● **Work to complete**:
Transcribe all of the material exactly. Any picture in it should be left out.

**** Information supplied ****

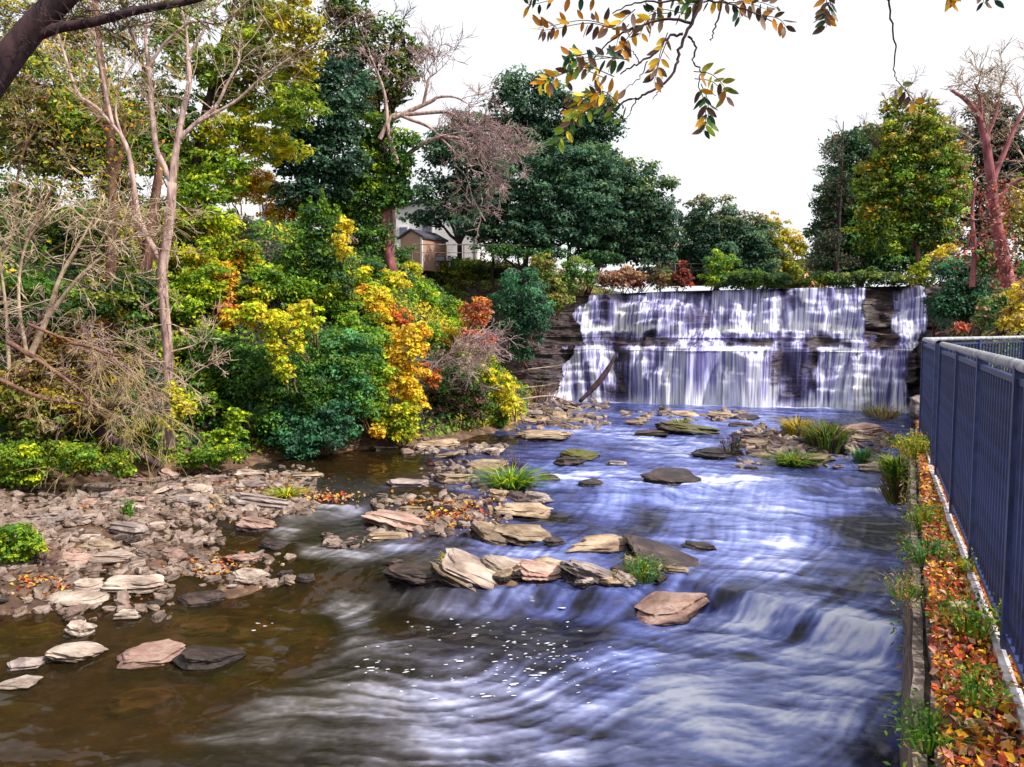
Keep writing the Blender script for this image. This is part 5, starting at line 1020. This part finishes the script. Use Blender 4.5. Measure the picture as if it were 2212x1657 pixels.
bare('brown trunk splitting upward behind the pale forked tree, upper left', [([(245, 700), (240, 560), (243, 420), (238, 280), (225, 180), (210, 60), (205, -40)], .20, .08), ([(243, 400), (262, 330), (268, 250), (240, 180)], .10, .03), ([(240, 300), (200, 240), (160, 190), (150, 130)], .08, .02)], 27, 'bark_brown', 'twig_olive', 6, (.8, 1.8), leafn=(['lime', 'gold', 'orange', 'mid'], 60), minr=.006)
bare('thick dark trunk in shade between the pale tree and the bare twigs', [([(295, 800), (300, 700), (318, 560), (335, 430), (350, 330)], .28, .12), ([(318, 560), (285, 450), (290, 380)], .10, .04)], 27.5, 'bark_brown', 'twig_olive', 5)
bare('tangle of pale upward forking branches at the left edge of the bank', [([(60, 780), (100, 690), (130, 600), (175, 520), (215, 450)], .10, .02), ([(100, 690), (170, 600), (240, 540), (300, 500)], .07, .015), ([(60, 780), (40, 640), (60, 520), (130, 440)], .06, .015), ([(20, 800), (10, 640), (-10, 520)], .06, .02)], 22.5, 'twig_pale', 'twig_pale', 8, (.9, 2.2), 3, 'bare_shrub', 'shrub', .014, .6, start=.2)
bare('broom of fine bare twigs arching down toward the gravel bar at the left', [([(20, 740), (100, 790), (180, 850), (240, 920)], .08, .02), ([(0, 820), (90, 860), (200, 880), (300, 940)], .07, .02), ([(150, 740), (220, 760), (290, 830), (340, 900)], .05, .015), ([(60, 700), (160, 740), (260, 770), (330, 790)], .05, .015)], 21.8, 'bark_brown', 'twig_olive', 6, (.9, 1.9), 3, 'bare_shrub', 'shrub', .012, .55, -.5, grow=(.8, -.3, -.2), start=.15, minr=.0055)
bare('reddish brown brush behind the arching twigs at the left edge', [([(10, 900), (40, 780), (90, 680)], .06, .02), ([(60, 930), (150, 840), (230, 760)], .06, .02), ([(120, 950), (210, 890), (310, 860)], .05, .015)], 23, 'bark_brown', 'twig_pink', 10, (.7, 1.6), 3, 'bare_shrub', 'shrub', .016, .7)
bare('yellowish twiggy bush at mid height left of the brown trunk', [([(60, 520), (100, 430), (160, 360)], .06, .02), ([(80, 560), (180, 500), (250, 430)], .05, .02), ([(30, 430), (50, 330), (90, 260)], .05, .02)], 26, 'bark_brown', 'twig_olive', 5, (.9, 1.9), 3, 'bare_shrub', 'shrub', .014, .6, leafn=(['olive', 'mid', 'gold'], 40), minr=.006)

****

● **Answer to this exercise**:
Keep writing the Blender script for this image. This is part 5, starting at line 1020. This part finishes the script. Use Blender 4.5. Measure the picture as if it were 2212x1657 pixels.
bare('brown trunk splitting upward behind the pale forked tree, upper left', [([(245, 700), (240, 560), (243, 420), (238, 280), (225, 180), (210, 60), (205, -40)], .20, .08), ([(243, 400), (262, 330), (268, 250), (240, 180)], .10, .03), ([(240, 300), (200, 240), (160, 190), (150, 130)], .08, .02)], 27, 'bark_brown', 'twig_olive', 6, (.8, 1.8), leafn=(['lime', 'gold', 'orange', 'mid'], 60), minr=.006)
bare('thick dark trunk in shade between the pale tree and the bare twigs', [([(295, 800), (300, 700), (318, 560), (335, 430), (350, 330)], .28, .12), ([(318, 560), (285, 450), (290, 380)], .10, .04)], 27.5, 'bark_brown', 'twig_olive', 5)
bare('tangle of pale upward forking branches at the left edge of the bank', [([(60, 780), (100, 690), (130, 600), (175, 520), (215, 450)], .10, .02), ([(100, 690), (170, 600), (240, 540), (300, 500)], .07, .015), ([(60, 780), (40, 640), (60, 520), (130, 440)], .06, .015), ([(20, 800), (10, 640), (-10, 520)], .06, .02)], 22.5, 'twig_pale', 'twig_pale', 8, (.9, 2.2), 3, 'bare_shrub', 'shrub', .014, .6, start=.2)
bare('broom of fine bare twigs arching down toward the gravel bar at the left', [([(20, 740), (100, 790), (180, 850), (240, 920)], .08, .02), ([(0, 820), (90, 860), (200, 880), (300, 940)], .07, .02), ([(150, 740), (220, 760), (290, 830), (340, 900)], .05, .015), ([(60, 700), (160, 740), (260, 770), (330, 790)], .05, .015)], 21.8, 'bark_brown', 'twig_olive', 6, (.9, 1.9), 3, 'bare_shrub', 'shrub', .012, .55, -.5, grow=(.8, -.3, -.2), start=.15, minr=.0055)
bare('reddish brown brush behind the arching twigs at the left edge', [([(10, 900), (40, 780), (90, 680)], .06, .02), ([(60, 930), (150, 840), (230, 760)], .06, .02), ([(120, 950), (210, 890), (310, 860)], .05, .015)], 23, 'bark_brown', 'twig_pink', 10, (.7, 1.6), 3, 'bare_shrub', 'shrub', .016, .7)
bare('yellowish twiggy bush at mid height left of the brown trunk', [([(60, 520), (100, 430), (160, 360)], .06, .02), ([(80, 560), (180, 500), (250, 430)], .05, .02), ([(30, 430), (50, 330), (90, 260)], .05, .02)], 26, 'bark_brown', 'twig_olive', 5, (.9, 1.9), 3, 'bare_shrub', 'shrub', .014, .6, leafn=(['olive', 'mid', 'gold'], 40), minr=.006)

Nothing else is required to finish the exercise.